Sun, August 10, 12:00 to 1:00pm, East Tower, Hyatt Regency Chicago, Floor: Ballroom Level/Gold, Grand Ballroom A

Abstract

In the United States, an individual’s educational standing has become an increasingly prominent marker of social status, made visible through social media posts, institutional affiliations, and everyday interactions. Yet, how education compares to other well-documented sources of status—such as occupation, income, and ascribed characteristics (e.g., gender, race, age, immigration status)—remains unclear. To address this gap, I conduct a pre-registered conjoint survey experiment in which respondents evaluate pairs of hypothetical profiles that randomly vary nine attributes: three educational dimensions (level, specialization, institution) and six other attained or ascribed status markers.

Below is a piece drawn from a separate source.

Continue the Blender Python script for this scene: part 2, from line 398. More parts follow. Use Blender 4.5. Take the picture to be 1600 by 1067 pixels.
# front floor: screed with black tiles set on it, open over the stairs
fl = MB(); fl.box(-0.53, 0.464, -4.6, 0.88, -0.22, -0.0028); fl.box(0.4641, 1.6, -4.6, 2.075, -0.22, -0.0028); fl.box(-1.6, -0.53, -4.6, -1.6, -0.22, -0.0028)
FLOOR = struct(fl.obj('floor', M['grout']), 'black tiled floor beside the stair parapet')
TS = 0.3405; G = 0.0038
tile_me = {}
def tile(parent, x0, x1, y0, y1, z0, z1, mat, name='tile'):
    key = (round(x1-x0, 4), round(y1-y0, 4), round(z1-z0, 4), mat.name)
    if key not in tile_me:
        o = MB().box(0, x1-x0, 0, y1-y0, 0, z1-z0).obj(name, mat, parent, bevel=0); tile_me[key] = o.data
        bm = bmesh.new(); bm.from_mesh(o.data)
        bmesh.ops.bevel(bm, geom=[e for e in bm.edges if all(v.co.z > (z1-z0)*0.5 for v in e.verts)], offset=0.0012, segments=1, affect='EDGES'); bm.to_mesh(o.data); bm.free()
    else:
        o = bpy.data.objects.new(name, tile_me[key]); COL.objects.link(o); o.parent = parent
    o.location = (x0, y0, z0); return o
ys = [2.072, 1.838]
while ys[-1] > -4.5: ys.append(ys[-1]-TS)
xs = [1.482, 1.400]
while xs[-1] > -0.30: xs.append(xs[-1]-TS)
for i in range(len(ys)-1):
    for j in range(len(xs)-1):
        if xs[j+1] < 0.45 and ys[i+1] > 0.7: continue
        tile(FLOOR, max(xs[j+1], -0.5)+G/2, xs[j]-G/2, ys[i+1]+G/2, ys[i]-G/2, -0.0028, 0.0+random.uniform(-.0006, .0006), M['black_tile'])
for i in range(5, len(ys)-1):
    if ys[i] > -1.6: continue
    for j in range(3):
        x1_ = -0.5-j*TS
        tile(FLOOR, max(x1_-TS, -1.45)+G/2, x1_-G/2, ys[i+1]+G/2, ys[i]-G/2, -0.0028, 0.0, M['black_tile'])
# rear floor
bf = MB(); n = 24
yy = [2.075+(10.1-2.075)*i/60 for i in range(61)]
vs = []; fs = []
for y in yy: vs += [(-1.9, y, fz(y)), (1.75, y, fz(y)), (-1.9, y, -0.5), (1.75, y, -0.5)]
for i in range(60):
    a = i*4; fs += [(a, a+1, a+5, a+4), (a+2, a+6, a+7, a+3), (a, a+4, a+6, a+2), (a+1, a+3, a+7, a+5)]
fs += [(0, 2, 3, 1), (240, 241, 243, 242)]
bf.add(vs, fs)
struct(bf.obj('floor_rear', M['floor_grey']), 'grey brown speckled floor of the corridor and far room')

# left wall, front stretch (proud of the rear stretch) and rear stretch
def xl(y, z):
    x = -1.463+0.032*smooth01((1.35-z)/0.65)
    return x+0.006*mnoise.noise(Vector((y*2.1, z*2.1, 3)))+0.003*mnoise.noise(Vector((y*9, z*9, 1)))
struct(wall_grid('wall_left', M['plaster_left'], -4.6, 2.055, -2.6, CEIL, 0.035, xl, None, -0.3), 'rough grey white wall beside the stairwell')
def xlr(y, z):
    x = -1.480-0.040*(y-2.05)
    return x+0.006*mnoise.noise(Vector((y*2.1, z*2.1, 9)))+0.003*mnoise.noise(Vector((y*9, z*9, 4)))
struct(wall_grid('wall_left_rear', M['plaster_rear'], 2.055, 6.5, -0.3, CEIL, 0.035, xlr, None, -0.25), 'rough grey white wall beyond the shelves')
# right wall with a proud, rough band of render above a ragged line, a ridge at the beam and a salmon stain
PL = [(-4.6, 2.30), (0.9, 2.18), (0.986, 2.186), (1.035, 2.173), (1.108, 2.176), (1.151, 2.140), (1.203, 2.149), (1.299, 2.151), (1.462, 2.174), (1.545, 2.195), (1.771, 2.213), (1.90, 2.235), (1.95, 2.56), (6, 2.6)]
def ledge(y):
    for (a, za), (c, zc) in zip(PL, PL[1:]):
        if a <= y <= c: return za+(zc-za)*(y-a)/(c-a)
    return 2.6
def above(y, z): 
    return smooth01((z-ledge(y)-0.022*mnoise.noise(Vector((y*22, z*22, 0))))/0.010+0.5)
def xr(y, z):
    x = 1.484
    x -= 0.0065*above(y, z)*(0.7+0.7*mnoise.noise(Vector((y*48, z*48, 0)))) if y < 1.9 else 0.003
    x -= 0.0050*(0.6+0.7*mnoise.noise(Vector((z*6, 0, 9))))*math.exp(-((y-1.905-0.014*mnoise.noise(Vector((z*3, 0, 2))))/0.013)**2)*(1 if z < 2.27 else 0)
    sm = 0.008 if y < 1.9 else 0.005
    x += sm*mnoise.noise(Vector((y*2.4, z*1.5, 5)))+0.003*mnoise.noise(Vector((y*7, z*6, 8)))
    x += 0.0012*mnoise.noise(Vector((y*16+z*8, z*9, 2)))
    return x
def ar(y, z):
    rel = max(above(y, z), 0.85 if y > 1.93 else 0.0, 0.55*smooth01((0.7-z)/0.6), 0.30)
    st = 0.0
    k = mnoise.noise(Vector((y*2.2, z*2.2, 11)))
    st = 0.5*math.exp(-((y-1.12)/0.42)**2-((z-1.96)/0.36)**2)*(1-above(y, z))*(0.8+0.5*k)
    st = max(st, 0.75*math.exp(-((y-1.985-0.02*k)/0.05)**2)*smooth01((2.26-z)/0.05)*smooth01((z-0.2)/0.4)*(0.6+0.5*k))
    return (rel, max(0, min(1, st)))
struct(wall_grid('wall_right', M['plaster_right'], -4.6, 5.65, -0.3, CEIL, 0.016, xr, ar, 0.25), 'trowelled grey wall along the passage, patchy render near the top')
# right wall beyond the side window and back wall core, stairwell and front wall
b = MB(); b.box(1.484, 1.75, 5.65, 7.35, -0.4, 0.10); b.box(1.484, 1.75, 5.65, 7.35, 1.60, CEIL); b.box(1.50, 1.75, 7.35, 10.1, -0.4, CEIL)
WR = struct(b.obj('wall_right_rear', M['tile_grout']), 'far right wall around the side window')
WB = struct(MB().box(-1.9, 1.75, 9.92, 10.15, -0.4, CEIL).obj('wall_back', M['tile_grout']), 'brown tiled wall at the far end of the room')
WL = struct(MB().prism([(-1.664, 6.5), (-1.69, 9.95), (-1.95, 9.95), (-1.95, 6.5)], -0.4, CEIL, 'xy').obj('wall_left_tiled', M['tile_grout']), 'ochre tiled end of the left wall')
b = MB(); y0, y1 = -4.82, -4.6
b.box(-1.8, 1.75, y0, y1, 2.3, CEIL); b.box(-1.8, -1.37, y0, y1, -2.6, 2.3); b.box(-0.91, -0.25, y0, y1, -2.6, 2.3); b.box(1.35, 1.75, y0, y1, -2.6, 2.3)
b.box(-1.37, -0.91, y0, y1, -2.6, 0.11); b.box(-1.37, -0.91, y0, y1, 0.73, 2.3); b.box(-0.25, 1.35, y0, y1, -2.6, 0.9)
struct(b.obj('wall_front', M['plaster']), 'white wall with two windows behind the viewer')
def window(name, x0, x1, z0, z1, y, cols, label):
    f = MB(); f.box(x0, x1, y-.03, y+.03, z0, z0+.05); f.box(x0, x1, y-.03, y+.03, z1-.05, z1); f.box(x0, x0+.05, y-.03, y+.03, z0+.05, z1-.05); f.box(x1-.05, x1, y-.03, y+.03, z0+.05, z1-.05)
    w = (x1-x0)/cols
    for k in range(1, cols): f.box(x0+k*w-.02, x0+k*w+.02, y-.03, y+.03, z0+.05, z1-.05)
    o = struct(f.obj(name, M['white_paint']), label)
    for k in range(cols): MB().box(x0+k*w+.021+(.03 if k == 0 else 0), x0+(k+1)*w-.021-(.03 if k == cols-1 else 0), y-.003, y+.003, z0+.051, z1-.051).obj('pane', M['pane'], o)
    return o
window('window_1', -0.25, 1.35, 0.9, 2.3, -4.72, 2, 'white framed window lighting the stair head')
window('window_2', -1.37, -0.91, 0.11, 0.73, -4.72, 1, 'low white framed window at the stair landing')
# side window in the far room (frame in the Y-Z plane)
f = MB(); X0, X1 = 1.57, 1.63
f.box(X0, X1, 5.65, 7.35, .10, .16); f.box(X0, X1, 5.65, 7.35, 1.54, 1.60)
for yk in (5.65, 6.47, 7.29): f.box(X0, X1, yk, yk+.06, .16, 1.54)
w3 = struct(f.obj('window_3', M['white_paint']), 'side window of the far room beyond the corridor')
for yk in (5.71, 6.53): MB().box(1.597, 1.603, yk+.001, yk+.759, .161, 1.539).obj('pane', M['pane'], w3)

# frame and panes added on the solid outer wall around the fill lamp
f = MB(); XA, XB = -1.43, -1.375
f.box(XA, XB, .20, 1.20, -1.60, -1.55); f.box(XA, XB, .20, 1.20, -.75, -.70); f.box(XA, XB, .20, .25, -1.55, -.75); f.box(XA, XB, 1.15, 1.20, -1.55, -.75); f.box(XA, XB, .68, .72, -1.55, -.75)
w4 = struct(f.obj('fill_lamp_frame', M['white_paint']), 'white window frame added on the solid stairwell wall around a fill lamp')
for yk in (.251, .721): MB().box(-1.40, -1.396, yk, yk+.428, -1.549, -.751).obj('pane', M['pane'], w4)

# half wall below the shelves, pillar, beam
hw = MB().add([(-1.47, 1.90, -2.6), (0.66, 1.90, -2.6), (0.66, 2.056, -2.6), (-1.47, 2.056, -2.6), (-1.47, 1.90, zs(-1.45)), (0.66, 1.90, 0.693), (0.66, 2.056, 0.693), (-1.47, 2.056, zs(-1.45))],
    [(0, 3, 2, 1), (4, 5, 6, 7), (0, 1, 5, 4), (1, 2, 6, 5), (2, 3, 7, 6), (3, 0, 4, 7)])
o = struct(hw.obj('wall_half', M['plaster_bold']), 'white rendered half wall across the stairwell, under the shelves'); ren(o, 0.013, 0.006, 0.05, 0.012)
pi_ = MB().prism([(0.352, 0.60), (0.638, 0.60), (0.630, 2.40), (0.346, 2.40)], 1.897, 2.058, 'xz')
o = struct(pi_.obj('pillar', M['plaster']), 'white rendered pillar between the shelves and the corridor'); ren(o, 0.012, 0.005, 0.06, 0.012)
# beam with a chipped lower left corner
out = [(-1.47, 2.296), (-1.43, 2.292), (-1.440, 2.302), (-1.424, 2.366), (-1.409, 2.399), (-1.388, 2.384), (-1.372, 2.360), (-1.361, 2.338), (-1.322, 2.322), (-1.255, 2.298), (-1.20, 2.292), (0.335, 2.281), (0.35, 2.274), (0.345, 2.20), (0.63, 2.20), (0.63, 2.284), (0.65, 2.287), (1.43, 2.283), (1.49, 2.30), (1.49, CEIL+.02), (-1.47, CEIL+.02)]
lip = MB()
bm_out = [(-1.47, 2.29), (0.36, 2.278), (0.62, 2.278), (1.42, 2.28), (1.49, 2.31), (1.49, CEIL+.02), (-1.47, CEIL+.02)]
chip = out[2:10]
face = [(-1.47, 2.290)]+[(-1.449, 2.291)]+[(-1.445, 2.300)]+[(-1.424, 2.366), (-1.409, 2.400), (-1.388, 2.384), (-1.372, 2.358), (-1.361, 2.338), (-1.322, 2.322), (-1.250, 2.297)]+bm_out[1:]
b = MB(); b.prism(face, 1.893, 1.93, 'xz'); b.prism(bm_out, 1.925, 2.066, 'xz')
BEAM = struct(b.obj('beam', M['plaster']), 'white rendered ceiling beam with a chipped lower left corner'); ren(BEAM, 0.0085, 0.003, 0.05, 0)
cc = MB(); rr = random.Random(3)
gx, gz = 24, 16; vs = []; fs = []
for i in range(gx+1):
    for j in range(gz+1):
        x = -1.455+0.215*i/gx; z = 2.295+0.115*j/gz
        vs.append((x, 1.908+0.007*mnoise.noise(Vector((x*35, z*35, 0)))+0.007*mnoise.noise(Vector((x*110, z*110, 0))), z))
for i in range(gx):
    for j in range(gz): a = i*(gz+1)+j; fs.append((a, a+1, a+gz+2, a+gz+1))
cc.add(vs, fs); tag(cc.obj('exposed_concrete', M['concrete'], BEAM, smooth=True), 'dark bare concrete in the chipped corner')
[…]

By examining forced-choice and rating tasks, this design provides a robust means of isolating and comparing the causal impact of each attribute on perceived social standing. The study proceeds in two phases. First, an exploratory sample (n=500) is used to refine hypotheses about the main effects and to guide further inquiry into subgroup and interaction effects. Next, a larger validation sample (n=1000) tests these hypotheses in a confirmatory framework, following a preregistered analysis plan. Preliminary expectations suggest that while occupation and income exert the greatest influence on status perceptions, education retains an important, independent effect. Among educational attributes, degree level appears more consequential than institutional prestige or field of specialization. These findings contribute to two key literatures: they extend research on educational stratification beyond economic and material outcomes and illuminate how status beliefs shape and reinforce broader patterns of social inequality. By highlighting the interplay between education and other dimensions of status, this study offers a deeper understanding of the role education plays in (re)producing social hierarchies.